Red Hat EL8 is available now since May 7th. It’s not particularly exciting IMO. Many “new” features have been available on other distros quite a while ago. Here, I want to evaluate how easy it is to adopt my existing ansible playbooks on this new version of Red Hat.
Quickest way to test my playbooks is to launch a new ec2 instance on aws. Right away, I ran into several problems. First, Red Hat now puts python under /usr/libexec/platform-python. I like this move. It allows users to install python of their choice without needing to worry about breaking the OS. Problem is ansible fails immediately at facts gathering stage. Setting up PATH environment variable does not work at this stage. To tell ansible to use python on a non-default location, I need to set up a variable in my inventory like this
kf-el8.aws.lab ansible_host=18.162.112.169 ansible_python_interpreter=/usr/libexec/platform-python
Update: Looks like I’m not the only one with this issue. In Ansible 2.8, python are automatically discovered and manual specification is no longer required. See https://docs.ansible.com/ansible/2.8/reference_appendices/interpreter_discovery.html
Next problem is with AWS’s RHUI. At the time of writing, it isn’t quite working. I get a failed to synchronize cache error when I tried to run yum or dnf. Turns out this affects ap-east-1, aka Hong Kong. RHUI works fine in Tokyo.
$ dnf repolist Red Hat Update Infrastructure 3 Client Configuration Server 8 Beta 0.0 B/s | 0 B 00:01 Red Hat Enterprise Linux 8 for x86_64 - AppStream from RHUI (RPMs) 0.0 B/s | 0 B 00:01 Red Hat Enterprise Linux 8 for x86_64 - BaseOS from RHUI (RPMs) 0.0 B/s | 0 B 00:01 Failed to synchronize cache for repo 'rhui-client-config-server-8', ignoring this repo. Failed to synchronize cache for repo 'rhui-rhel-8-appstream-rhui-rpms', ignoring this repo. Failed to synchronize cache for repo 'rhui-rhel-8-baseos-rhui-rpms', ignoring this repo.
I launched a new instance in Tokyo and my playbook runs fine.

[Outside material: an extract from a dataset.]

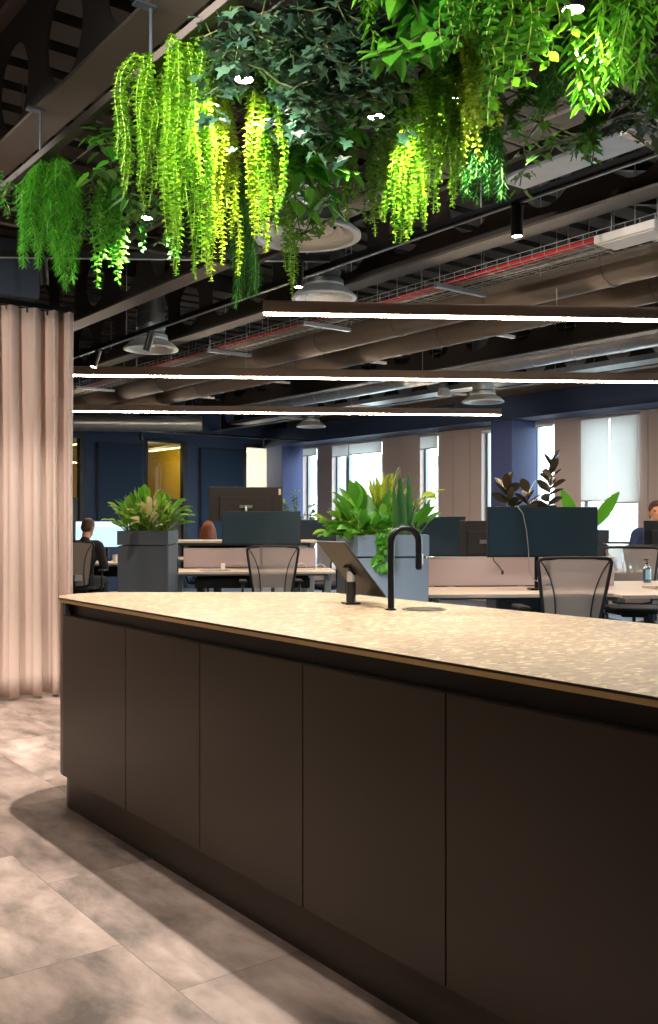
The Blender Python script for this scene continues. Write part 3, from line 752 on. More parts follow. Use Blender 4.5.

With a small exception, that the screen package is not available. I had to replace it with tmux.
It’s good to know I can use the very same ansible playbook on EL8. The playbook has been developed for years to cover Red Hat / CentOS / Ubuntu. I would hate to add more conditional tasks specifically for EL8.
On a relevant note, RHEL8 provides the following version of packages:
- Apache: 2.4.37
- Nginx: 1.14.1
- php: 7.2.11
- MariaDB: 10.3.11
- PostgreSQL: 10.6
- Redis: 5.0.3
- Git: 2.18.1
- OpenSSL: 1.1.1, supports TLS1.3
- Kernel: 4.18.0
- Python: 3.6.8
- Platform-python: 3.6.8
- Ruby: 2.5.3
At the time of writing, there is no EPEL or SCL for RHEL8.
Another notable feature is a web-based console, aka cockpit. It can be accessed at https://machine-ip:9090 after running the following commands:
systemctl enable --now cockpit.socket
The web console offers a few interesting features, such as joining AD domain. One may opt to install the cockpit-dashboard package to add a dashboard tab to the console. There, one can add additional systems to the dashboard. It’ll be interesting to see cockpit exposing system management as REST api.